There were a couple of factors which appeared to play a role in this low level of perceived risk:

1. The product brand e.g. Amazon, Google and Apple; and

2. The type of device. 

Firstly,  brand trust plays a part for some. If the device is made by a trusted brand ) there is an assumption that the device must be secure.  

Other consumers focus more on the type of device rather than the brand. For this group, concern about the security of smart devices was lower than computers and phones as they felt that they shared less personal information with these devices. This could be a false sense of security if smart devices are a way of accessing home networks and other data.

Consumer behaviours regarding smart devices are risky

With consumers generally unconcerned about the risks of smart devices, there is little evidence that consumers are protecting themselves from potential security issues, including keeping devices updated. Respondents gave little thought to updates for smart devices, and had low awareness of what updates do and when they happen. Understanding of the risks of not updating frequently was very limited.

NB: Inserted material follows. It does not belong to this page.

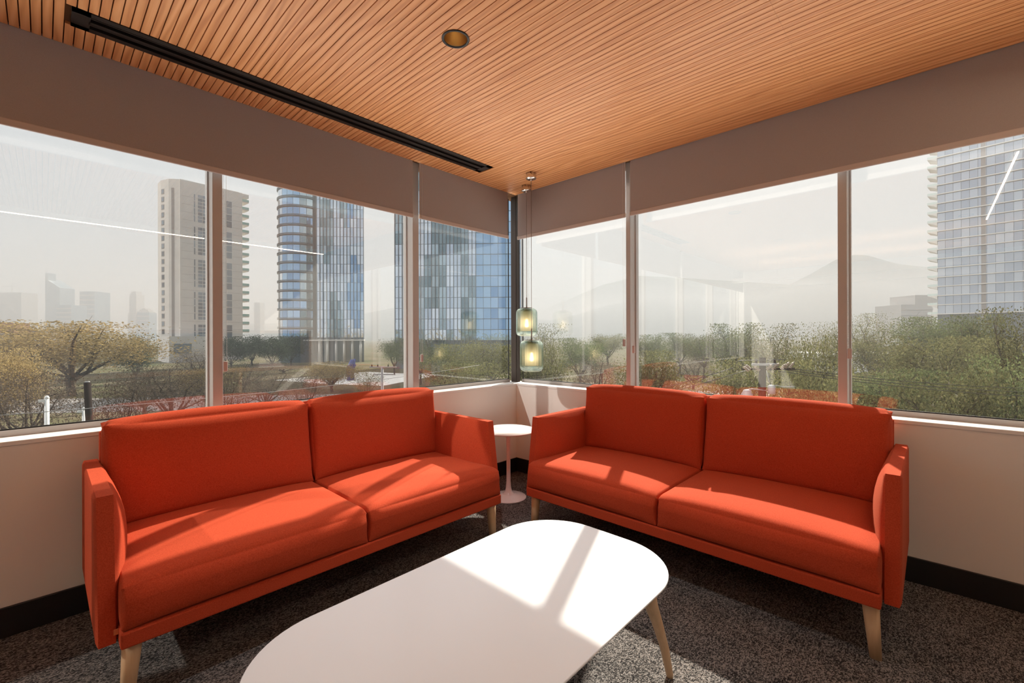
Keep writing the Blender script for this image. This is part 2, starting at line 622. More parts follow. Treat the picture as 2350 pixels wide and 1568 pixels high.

Similarly, there are also questions around whether consumers are keeping devices which are potentially no longer receiving updates. There is a general expectation that smart devices should last at least as long as non-smart equivalents, with low levels of understanding of potential software obsolescence. Whilst for some households this may not become a risk if they replace their devices regularly, many do keep and use devices for longer than software support periods, potentially putting them at risk.